In the coming weeks, school boards across Minnesota will decide on curricula to meet ethnic studies mandates for the 2026–2027 academic year.
There appear to be limited alternatives to the free instructional materials developed with taxpayer dollars and endorsed by the state teachers union.
“Students will be able to explain how race is socially constructed and how that social construction has been used to oppress people of color, specifically in relation to Jim Crow, segregation, and racial covenants,” reads the description for the 11th- and 12th-grade Jim Crow of the North course.
“The words ethnic studies have been hijacked,” Catrin Wigfall, a policy fellow with the center, told The Epoch Times. “But boards [of education] have more power in this than they might think.”
Additionally, state laws allow parents to review a curriculum and opt their children out of any instruction they find objectionable, in which case the school is required to provide alternative materials, Wigfall said.

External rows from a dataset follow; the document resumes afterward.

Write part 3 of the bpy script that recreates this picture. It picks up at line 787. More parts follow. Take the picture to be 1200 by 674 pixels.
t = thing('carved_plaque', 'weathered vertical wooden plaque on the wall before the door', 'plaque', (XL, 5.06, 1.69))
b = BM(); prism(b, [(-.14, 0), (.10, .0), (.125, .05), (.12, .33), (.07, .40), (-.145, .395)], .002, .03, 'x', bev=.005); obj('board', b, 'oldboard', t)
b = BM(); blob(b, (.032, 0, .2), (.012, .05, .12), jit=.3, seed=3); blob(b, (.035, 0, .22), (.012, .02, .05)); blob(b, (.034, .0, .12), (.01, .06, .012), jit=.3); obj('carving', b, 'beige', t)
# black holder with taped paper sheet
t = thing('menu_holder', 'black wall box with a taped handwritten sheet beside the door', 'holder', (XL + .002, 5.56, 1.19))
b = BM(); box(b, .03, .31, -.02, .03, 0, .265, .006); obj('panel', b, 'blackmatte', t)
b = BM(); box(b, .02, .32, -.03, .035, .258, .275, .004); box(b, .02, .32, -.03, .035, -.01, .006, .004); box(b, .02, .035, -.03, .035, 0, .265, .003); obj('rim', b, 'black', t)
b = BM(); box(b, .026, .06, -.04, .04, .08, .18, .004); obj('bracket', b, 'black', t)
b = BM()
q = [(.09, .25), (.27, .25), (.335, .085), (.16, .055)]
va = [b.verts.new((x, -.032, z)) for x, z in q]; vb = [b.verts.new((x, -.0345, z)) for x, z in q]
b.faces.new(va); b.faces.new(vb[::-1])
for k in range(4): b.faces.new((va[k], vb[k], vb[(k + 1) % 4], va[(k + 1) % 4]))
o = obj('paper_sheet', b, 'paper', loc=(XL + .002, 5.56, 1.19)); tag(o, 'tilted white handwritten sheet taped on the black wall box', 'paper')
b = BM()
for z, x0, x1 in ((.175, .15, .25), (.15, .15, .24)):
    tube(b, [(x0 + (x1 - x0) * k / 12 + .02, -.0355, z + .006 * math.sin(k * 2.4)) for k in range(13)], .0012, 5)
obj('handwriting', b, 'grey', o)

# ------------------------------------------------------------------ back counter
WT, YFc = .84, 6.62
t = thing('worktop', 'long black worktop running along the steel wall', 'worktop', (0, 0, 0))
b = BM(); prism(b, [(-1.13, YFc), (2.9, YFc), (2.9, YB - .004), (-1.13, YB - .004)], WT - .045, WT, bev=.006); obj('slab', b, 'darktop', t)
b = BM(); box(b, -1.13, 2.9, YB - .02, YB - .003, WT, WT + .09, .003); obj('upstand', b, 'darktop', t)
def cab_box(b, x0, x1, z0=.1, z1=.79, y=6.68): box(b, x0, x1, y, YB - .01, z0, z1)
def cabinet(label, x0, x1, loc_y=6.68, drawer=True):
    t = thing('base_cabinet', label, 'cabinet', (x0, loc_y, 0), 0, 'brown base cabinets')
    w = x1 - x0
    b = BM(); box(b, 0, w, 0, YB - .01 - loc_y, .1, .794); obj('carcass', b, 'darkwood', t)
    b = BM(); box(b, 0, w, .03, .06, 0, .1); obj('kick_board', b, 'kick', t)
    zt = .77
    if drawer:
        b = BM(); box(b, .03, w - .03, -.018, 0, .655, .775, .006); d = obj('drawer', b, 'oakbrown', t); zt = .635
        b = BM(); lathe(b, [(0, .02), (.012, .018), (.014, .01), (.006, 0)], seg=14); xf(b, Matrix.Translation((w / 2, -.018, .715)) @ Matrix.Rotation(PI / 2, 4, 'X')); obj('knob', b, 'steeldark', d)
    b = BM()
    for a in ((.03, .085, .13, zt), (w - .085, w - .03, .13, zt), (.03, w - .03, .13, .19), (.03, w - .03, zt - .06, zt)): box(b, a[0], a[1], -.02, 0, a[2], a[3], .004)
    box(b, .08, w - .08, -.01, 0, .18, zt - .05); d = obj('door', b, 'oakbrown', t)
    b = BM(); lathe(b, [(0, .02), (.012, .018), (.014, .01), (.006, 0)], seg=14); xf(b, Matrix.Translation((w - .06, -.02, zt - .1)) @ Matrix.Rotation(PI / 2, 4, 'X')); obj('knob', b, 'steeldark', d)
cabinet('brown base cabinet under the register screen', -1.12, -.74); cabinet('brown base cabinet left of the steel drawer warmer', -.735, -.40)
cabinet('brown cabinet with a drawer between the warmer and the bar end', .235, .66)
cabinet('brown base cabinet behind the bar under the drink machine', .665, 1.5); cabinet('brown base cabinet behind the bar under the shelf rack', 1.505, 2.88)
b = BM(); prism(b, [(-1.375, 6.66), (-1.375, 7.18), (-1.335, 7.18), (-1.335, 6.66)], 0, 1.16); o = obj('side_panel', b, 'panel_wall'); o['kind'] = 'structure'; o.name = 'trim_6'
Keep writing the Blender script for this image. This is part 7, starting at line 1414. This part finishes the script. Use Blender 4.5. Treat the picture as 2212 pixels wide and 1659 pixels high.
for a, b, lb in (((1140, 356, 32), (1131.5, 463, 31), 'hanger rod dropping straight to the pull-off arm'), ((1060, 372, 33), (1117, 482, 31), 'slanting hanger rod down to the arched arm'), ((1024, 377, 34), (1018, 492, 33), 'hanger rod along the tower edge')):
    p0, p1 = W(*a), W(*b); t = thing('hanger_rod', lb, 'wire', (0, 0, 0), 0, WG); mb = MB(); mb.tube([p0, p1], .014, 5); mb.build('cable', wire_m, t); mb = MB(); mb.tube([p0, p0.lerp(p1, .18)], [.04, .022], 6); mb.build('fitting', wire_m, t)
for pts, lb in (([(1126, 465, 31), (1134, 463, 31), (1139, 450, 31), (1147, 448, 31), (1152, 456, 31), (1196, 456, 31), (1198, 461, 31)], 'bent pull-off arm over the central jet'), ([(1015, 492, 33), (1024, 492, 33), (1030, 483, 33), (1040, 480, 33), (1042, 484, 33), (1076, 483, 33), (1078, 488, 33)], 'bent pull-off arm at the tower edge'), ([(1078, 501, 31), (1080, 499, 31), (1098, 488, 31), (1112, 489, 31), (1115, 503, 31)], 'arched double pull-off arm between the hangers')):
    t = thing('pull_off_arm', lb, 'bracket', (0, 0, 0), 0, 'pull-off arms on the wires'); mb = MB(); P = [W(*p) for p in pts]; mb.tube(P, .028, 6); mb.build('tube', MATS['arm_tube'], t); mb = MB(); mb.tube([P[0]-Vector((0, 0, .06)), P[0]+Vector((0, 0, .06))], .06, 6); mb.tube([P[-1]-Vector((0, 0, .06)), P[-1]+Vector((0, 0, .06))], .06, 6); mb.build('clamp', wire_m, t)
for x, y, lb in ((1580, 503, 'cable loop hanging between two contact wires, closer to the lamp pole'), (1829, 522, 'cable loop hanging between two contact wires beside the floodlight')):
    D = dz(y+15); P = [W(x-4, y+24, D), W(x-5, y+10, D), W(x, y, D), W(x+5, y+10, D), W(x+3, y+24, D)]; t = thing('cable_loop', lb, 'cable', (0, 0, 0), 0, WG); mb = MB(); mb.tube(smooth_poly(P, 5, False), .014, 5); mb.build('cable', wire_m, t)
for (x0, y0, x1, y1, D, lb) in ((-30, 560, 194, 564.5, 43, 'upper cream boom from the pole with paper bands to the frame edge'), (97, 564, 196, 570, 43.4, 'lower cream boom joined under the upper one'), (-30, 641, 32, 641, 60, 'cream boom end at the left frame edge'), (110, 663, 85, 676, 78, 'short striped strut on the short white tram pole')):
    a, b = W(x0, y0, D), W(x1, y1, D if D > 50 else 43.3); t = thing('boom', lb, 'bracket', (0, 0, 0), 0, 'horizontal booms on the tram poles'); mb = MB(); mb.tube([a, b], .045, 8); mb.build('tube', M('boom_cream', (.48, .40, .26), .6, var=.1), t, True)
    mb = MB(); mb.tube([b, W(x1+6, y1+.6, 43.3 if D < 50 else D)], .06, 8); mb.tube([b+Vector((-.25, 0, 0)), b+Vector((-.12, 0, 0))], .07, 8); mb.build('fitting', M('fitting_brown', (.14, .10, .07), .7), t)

State law requires public schools to incorporate ethnic studies lessons in mandatory social studies courses across all grade levels, in addition to offering a stand-alone ethnic studies elective course for high school juniors and seniors.
In 2023, the Minnesota Department of Education stipulated that the ethnic studies context is expected to be embedded in other subject areas, including math, physical education, and health, as courses are periodically revised.
The Center of the American Experiment argues that those standards habituate angry, inaccurate, and “identity-first” ideological and political perspectives.
By definition, ethnic studies should focus on global histories, cultures, and religions, but the instruction pushed in Minnesota schools forces a polarizing and narrow political worldview, Wigfall said.
“It’s been a bait and switch campaign,” she said.
Wigfall said her organization will work with school districts to navigate curriculum choices and the timetable for meeting state requirements across various subject areas.
The center isn’t advocating litigation over the mandate, but local education leaders, under federal Title VI provisions, have legal recourse if they are forced to foster a hostile learning environment under state requirements.
“It will be interesting to see what the rollout looks like,” she said. “When you emphasize tribalism, what does that do to knowledge development?”
The Land of 10,000 Lakes isn’t the only place grappling with debates surrounding ethnic studies mandates.
The California Department of Education strongly recommends the curricula but has yet to require them.
Mitch Siegler, founder of the THINC Foundation, which promotes K–12 curriculum transparency and is closely monitoring California’s moves, said his situation is similar to Minnesota’s in that consultants and content creators focusing on such ethnic studies collaborate with districts and teachers unions to “promote the only game in town.”
THINC is developing alternative materials that emphasize civics and U.S. history.
“Warts and all,” Siegler said in an email response to The Epoch Times. “And which teaches students to debate complex issues and disagree in an agreeable fashion. That’s a far cry from the ideological approach which the ‘liberated’ consultants advocate for.”
The Epoch Times reached out to the Minnesota Department of Education and the University of Minnesota’s Center for Race, Indigeneity, Disability, Gender, and Sexuality Studies for comment but received no response.